Lustleigh is a small village and civil parish in the Wray Valley, inside the Dartmoor National Park in Devon, England. It is between the towns of Bovey Tracey and Moretonhampstead. The village has often been named in various publications as being amongst the best or prettiest villages in the country, particularly due to the traditional thatched buildings in the village centre, and local activities such as the Lustleigh Show. That has also led to it being noted as the most expensive rural location in which to buy a house.

The village is clustered around the parish church of St John the Baptist. Surrounding this are old buildings, many of which have thatched roofs. There is a village shop with Post Office, auto mechanic, tea room and a pub.

Legh or leigh is Old English for a clearing in a wood. The oldest recorded use of the name is as Leuesterlegh in 1242, from the Book of Fees, and it is thought that the first part of the name represents the name of a person. This person has been suggested to be either Luvesta ('dearest one' in Middle English) which is a surname known from Ermington in 1333, or Lēofgiest, an old English name, making it "Luvesta's clearing" or "Lēofgiest's clearing".
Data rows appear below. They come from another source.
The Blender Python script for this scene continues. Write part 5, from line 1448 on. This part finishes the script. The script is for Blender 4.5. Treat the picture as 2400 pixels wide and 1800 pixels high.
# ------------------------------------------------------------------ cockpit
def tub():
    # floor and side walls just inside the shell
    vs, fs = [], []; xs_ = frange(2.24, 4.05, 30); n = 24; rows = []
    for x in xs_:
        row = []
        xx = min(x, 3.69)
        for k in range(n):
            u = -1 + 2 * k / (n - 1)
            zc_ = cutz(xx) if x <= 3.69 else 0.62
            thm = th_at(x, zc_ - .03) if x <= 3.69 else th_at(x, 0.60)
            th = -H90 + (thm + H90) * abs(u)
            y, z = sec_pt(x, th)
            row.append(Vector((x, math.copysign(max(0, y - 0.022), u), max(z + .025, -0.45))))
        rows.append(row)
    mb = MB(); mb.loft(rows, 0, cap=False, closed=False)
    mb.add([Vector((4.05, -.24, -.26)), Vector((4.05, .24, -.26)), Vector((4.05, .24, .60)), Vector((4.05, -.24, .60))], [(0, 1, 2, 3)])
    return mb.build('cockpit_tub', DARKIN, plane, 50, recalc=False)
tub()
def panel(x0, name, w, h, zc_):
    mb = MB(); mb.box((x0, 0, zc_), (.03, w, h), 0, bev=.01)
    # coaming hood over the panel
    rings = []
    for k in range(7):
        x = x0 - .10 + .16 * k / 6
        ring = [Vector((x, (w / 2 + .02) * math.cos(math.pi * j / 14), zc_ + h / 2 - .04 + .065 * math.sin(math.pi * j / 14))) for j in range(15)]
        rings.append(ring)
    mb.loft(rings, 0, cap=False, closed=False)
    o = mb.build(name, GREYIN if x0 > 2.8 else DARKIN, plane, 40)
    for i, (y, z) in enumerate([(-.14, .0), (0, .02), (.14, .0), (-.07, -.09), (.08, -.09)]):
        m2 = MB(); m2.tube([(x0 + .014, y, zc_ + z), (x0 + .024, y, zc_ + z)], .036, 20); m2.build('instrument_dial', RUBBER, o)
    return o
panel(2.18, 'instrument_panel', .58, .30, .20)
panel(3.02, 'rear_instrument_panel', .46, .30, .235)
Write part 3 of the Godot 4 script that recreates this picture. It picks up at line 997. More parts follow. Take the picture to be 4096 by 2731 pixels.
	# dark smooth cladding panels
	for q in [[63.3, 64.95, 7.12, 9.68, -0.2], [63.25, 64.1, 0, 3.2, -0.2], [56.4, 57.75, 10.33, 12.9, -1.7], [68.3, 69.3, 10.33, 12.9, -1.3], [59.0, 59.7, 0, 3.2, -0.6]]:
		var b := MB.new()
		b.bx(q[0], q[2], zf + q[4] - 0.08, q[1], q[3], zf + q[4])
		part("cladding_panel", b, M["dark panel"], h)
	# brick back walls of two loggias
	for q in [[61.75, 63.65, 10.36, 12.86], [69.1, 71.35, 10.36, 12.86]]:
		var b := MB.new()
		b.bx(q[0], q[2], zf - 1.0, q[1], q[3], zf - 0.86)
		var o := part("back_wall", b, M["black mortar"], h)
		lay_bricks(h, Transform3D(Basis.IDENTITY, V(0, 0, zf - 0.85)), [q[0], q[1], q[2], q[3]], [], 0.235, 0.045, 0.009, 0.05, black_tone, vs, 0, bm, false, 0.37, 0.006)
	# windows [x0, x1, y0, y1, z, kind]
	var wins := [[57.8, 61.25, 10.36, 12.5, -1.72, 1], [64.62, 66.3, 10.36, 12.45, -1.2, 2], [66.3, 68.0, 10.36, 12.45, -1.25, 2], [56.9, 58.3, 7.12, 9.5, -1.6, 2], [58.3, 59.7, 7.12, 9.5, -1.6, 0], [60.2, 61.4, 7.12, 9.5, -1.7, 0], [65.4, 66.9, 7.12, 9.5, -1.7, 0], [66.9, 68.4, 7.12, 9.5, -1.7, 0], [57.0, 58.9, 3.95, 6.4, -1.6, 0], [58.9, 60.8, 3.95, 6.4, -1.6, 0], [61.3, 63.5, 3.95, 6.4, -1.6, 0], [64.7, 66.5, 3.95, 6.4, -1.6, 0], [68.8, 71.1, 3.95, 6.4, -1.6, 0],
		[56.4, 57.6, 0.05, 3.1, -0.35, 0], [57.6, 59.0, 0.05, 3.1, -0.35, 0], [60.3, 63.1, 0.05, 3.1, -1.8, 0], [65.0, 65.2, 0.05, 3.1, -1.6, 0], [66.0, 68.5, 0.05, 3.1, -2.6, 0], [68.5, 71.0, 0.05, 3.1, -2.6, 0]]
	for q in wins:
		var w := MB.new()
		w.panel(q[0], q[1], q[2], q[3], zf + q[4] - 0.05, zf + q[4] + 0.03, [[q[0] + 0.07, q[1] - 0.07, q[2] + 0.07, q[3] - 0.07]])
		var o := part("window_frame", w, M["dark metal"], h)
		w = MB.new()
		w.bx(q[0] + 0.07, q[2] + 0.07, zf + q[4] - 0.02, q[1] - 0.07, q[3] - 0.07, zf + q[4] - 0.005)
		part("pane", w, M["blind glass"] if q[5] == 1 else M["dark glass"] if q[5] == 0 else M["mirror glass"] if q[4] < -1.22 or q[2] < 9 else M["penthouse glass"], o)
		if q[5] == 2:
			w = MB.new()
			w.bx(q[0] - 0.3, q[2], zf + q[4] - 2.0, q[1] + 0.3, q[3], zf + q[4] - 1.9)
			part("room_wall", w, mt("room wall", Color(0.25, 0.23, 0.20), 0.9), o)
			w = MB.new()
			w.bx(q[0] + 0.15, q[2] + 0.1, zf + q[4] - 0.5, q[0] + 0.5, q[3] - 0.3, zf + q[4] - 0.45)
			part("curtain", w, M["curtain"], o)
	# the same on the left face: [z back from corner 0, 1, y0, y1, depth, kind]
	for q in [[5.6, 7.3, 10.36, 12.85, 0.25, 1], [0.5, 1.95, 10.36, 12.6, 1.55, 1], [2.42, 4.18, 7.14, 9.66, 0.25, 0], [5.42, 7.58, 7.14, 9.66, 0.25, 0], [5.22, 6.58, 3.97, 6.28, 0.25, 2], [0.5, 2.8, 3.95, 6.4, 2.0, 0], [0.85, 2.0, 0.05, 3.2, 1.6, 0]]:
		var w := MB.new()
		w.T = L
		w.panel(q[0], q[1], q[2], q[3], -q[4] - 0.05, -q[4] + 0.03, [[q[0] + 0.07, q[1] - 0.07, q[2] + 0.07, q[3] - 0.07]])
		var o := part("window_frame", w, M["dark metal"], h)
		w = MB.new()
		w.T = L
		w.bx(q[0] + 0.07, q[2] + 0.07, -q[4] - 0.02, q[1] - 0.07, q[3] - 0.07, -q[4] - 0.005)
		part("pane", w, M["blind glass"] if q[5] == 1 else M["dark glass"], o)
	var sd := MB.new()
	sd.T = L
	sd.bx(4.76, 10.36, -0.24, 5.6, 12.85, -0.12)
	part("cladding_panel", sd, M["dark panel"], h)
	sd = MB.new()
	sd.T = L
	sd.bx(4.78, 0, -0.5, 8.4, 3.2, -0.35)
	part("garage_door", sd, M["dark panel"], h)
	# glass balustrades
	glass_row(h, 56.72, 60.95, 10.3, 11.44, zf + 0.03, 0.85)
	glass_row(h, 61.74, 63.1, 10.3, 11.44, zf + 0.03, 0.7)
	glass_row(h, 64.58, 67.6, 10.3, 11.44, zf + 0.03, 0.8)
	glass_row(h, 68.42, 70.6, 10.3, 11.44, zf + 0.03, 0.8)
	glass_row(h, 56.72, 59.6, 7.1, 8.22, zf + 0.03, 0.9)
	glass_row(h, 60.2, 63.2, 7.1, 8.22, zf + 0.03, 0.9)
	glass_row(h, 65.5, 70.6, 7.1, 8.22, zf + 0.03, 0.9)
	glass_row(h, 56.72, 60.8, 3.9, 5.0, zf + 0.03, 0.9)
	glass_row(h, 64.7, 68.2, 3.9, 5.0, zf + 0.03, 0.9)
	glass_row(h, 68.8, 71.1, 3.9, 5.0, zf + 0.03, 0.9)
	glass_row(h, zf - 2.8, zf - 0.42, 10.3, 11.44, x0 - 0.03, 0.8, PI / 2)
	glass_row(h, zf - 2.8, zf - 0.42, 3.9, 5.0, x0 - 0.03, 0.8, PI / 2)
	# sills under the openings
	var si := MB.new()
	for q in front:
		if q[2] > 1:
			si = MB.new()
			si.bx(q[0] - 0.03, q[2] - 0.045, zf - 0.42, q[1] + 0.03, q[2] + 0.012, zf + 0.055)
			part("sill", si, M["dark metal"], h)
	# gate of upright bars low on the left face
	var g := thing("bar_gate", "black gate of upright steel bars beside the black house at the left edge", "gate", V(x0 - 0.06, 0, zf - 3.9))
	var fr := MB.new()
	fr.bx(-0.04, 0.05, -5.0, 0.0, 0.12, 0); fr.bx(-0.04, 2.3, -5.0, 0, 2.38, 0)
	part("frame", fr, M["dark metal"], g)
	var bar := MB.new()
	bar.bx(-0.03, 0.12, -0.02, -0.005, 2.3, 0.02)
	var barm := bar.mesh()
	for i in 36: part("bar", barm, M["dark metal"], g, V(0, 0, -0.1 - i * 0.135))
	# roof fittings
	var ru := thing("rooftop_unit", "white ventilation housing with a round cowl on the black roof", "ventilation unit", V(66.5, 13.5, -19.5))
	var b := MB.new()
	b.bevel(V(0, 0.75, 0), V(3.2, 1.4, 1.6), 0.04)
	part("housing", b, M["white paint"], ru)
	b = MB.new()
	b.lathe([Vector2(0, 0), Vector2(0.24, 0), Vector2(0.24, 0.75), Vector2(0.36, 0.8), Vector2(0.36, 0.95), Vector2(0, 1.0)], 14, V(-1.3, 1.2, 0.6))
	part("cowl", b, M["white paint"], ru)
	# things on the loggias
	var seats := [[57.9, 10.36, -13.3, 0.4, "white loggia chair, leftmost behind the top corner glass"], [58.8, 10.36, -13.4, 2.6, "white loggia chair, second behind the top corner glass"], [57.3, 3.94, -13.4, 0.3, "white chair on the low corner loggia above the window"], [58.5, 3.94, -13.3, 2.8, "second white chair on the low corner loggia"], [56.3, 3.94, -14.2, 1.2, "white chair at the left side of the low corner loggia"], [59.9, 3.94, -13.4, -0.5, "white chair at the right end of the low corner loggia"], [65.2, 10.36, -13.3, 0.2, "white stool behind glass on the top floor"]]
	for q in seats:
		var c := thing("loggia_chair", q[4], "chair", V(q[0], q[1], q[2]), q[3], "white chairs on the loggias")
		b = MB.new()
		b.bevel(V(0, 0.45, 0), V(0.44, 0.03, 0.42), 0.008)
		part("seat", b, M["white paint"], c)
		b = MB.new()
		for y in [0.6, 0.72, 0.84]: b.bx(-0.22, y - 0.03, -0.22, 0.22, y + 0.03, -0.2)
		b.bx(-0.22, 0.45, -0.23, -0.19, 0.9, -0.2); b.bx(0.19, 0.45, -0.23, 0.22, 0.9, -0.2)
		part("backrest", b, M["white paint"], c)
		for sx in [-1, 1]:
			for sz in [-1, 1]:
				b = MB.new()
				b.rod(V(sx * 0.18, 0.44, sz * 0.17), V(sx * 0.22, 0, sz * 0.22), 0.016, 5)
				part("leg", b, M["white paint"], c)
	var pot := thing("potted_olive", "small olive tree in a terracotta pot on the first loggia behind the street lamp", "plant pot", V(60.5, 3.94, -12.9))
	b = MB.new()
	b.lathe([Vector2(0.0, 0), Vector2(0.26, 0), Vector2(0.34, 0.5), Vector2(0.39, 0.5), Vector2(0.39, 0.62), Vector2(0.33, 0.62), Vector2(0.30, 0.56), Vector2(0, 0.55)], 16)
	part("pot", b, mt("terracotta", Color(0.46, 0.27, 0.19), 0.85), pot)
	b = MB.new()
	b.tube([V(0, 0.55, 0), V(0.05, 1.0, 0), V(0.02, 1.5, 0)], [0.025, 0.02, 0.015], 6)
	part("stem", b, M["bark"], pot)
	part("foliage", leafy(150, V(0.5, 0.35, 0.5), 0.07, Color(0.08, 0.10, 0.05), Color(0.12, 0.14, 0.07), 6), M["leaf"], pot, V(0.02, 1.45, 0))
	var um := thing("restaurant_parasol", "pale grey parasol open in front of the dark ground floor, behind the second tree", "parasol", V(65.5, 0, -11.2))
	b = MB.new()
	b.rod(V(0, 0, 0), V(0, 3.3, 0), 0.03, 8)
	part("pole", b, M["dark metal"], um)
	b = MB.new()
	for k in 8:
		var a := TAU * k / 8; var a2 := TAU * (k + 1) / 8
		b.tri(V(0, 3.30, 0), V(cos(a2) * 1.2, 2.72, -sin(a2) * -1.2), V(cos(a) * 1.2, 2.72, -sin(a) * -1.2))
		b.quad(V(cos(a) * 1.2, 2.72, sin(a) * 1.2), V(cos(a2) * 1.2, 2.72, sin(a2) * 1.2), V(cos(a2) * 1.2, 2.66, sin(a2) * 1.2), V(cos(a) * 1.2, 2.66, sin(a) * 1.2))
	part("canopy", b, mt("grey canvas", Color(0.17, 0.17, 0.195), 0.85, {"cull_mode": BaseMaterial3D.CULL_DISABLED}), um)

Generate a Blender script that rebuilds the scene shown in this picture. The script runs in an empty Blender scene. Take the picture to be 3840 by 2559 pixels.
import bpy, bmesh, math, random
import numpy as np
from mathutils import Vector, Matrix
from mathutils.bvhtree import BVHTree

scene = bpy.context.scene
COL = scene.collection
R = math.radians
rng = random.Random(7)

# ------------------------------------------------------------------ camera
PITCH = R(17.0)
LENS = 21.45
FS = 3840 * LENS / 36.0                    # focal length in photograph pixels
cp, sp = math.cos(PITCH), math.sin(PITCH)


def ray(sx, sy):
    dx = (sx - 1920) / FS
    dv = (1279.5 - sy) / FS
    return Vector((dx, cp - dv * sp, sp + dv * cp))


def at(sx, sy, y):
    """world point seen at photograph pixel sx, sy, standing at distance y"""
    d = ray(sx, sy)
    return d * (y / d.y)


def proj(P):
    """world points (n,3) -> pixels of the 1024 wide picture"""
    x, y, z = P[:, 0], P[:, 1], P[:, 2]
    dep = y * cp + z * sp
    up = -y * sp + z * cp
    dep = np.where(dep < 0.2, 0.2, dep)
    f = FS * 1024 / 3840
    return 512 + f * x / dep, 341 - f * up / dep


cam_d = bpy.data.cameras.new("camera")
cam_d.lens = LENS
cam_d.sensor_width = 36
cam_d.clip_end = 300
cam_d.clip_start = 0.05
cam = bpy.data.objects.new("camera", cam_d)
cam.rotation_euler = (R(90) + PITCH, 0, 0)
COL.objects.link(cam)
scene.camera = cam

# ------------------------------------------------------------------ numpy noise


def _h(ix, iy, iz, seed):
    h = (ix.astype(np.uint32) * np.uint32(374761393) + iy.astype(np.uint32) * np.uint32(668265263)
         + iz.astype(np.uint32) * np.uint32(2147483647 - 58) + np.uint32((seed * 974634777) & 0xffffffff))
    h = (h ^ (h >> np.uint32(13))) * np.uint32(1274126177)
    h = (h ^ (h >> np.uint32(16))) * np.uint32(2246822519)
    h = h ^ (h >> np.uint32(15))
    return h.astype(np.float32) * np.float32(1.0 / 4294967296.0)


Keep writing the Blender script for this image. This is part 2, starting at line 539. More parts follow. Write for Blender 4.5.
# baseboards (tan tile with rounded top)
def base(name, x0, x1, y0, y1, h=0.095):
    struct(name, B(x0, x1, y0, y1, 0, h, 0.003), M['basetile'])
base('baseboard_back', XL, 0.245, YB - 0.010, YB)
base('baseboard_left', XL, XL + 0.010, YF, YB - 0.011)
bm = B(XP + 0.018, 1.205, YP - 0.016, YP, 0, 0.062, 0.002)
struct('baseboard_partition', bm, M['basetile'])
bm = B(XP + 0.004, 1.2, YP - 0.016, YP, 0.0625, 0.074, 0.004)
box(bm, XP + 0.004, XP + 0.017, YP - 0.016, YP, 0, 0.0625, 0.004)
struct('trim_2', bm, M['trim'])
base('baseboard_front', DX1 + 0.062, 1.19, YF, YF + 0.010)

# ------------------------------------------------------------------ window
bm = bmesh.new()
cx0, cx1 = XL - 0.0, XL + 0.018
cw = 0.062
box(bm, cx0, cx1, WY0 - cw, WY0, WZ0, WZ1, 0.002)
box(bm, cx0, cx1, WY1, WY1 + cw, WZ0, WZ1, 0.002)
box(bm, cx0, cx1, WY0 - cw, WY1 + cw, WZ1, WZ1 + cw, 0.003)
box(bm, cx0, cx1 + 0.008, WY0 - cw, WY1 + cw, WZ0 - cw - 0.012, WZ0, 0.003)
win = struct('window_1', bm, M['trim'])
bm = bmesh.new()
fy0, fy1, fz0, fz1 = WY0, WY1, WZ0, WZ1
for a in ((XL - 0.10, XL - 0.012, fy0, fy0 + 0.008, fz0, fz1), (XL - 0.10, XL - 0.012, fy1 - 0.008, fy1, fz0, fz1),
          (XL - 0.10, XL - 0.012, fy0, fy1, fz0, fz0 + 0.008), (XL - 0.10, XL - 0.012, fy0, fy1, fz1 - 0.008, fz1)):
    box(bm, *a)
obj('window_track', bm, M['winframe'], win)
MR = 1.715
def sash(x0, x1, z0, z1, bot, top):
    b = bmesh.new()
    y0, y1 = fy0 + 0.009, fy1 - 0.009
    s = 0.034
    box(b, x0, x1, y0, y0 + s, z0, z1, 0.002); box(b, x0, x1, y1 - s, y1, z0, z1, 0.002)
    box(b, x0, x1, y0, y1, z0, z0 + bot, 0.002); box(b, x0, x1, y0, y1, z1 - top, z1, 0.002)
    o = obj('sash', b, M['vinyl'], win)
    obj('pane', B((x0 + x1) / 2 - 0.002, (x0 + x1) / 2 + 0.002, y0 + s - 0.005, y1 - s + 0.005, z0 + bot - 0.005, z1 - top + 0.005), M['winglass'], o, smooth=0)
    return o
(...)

The spelling of the name has continued to drift, and other spellings have included Leuesteleḡ (in 1249), Leuistelegh (1276), Luuestelegh (1276), Lustelegh (1276), Luuastelegge (1282), Lusteleye (1285), Lisleigh (1672), and Luſtley (1761).

The settlement geography of the modern village is that there is a distinct nucleated village centre, sometimes referred to as the "town", with a large cluster of buildings and facilities around the central churchyard. However, for historical reasons, the centre of the village is polyfocal, with separate distinct hamlets, now partially merged into the centre.

Until 1929, the parish boundary with the Bovey Tracey civil parish was set at the Wray Brook, which runs in the valley bottom, which meant that the manor of Wreyland was part of Bovey parish, despite its proximity to the centre of Lustleigh. The same applies to the Brookfield houses which form a distinct area on the approach to the village, and which were built in the last 19th century for the miners of Kelly Mine.

Pethybridge was once a relatively isolated farmstead, prior to its purchase by the council in 1945, and the building of council housing, which was officially opened in 1949.

The hamlets of Pethybridge, Wreyland, and Brookfield are nearly contiguous with the centre of the village, but the further hamlets of Hammerslake and Sanduck are further from the village centre. The remainder of the parish is a dispersed settlement, with houses and farms spread out in their own grounds.